Category: Seminars and Conferences
State: Archived
28th June 2019

Test diversity as a general driver in test automation

11.30 | Sala Riunioni 1

Test diversity as a general driver in test automation
Speaker: Prof Robert Feldt (Chalmers and Blekinge University)

For robustness and reliability, it has long been an informal mantra that "one should not lay all one's egg in one basket". Essentially, if we are performing multiple tests of a piece of software we are better off selecting more diverse inputs than if we select inputs that are more similar. However, a struggle has been to quantify this notion in a general and meaningful way so that it can be used for automated testing and analysis. By using theoretical and universal (!) measures from Information Theory this has changed and we now have generally applicable diversity measures both between pairs of inputs as well as for sets. While empirical results using these measures have shown impressive and state-of-the-art results for test selection and there have been efforts to speed them up we argue that they have not yet been much explored in a wider, but natural, set of test automation scenarios. In this talk I will present a few such scenarios and show some recent results on the powerful and general test methods that a diversity perspective can lead to.

Bio:
Robert Feldt is professor of software engineering at Chalmers University of Technology, Sweden, and at Blekinge Institute of Technology, Sweden. He has broad research interests spanning from human factors to hard core automation and statistics, and including software testing and quality, requirements engineering, human-centered (behavioral) software engineering. He was an early contributor to search-based software engineering and have recently argued for increased application of psychology and social science to better understand and improve software engineering.
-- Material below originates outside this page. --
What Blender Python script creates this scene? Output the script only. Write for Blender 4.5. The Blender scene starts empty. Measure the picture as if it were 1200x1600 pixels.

Most of his research is empirical and conducted in close collaboration with industry partners in Sweden, Europe and Asia but he also leads more basic research. He received a Ph.D. in computer engineering from Chalmers University of Technology in 2002, studied psychology at Gothenburg University in the 90's and has also worked as an IT and software consultant for more than 25 years. He is passionate about empirical research and methods and to change organisations through technical innovation.